By Samisoni Pareti
New Zealand aviation expert Andrew McGregor gets into Savusavu today to begin investigations into the disappearance of a helicopter near the coastal town in northern Fiji last Friday.
McGregor’s appointment as investigator in charge of the aviation accident was announced today by Fiji’s Department of Civil Aviation. He specialises in forensic engineering and air accident investigation, the department states.
His last investigation in Fiji was the crash last year also in northern Fiji of a Cessna 172R flown by a flight instructor with his pilot student as passenger. He identified inclement weather as a likely cause of the accident.
In last Friday’s accident, the helicopter identified as a Robinson R44 Raven II was on a mercy flight from Naitauba Island in northern Lau to Labasa when it went missing. With the sole pilot was a woman with her two year old sick child.
Search by emergency personnel assisted by police officers and local villagers found the body of the woman on the coastline of Natewa Bay. Debris believed to belong to the missing helicopter have also been recovered.
They are concentrating their search on the coastline between Korotasere and Vanuavou villagers.

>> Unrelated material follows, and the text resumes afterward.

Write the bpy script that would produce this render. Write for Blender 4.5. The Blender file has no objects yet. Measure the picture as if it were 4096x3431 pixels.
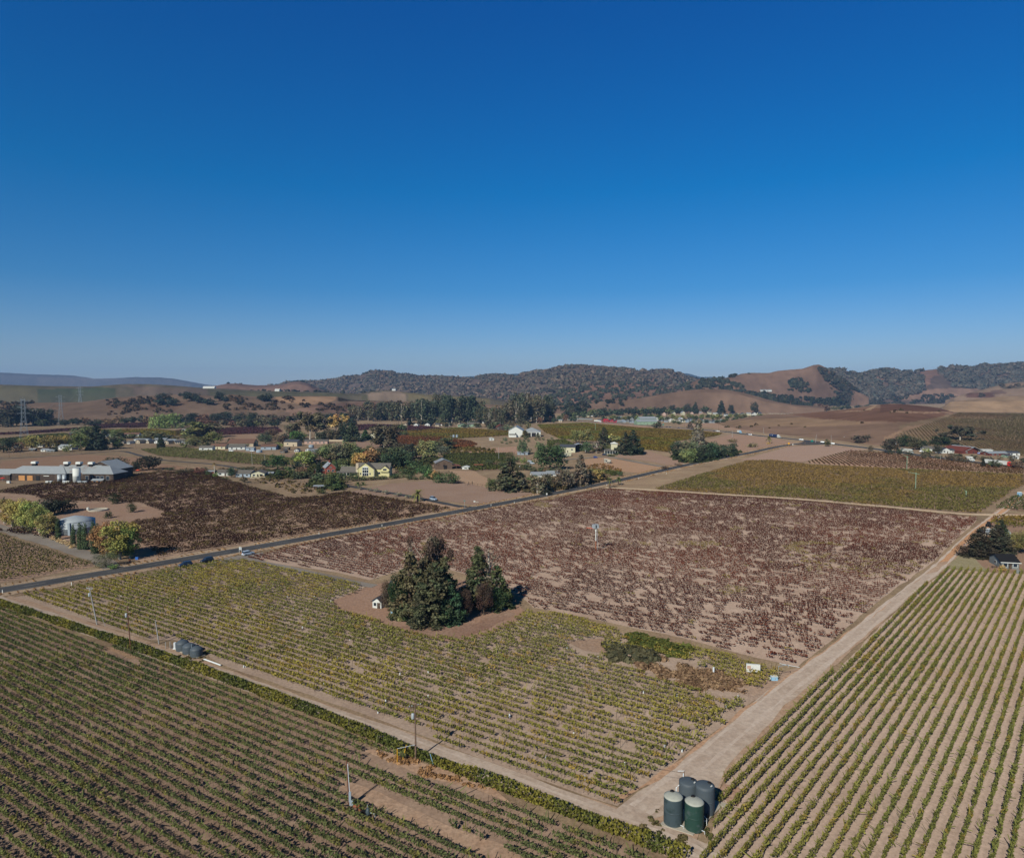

“Debris and aircraft parts were quickly located based on the helicopter’s last known position,” a statement from the Civil Aviation Authority of Fiji had said last Saturday in confirming the aerial accident. “Evidence found at the scene suggests that the helicopter had impacted the water at a relatively high speed and that there are no survivors.”
The passengers of the ill-fated flight are said to be the family of a man who works in Naitauba, a freehold island lying east of Vanuabalavu that belongs to a cult from the US, who are devotees of a man they referred to as Adi Da Samrashram.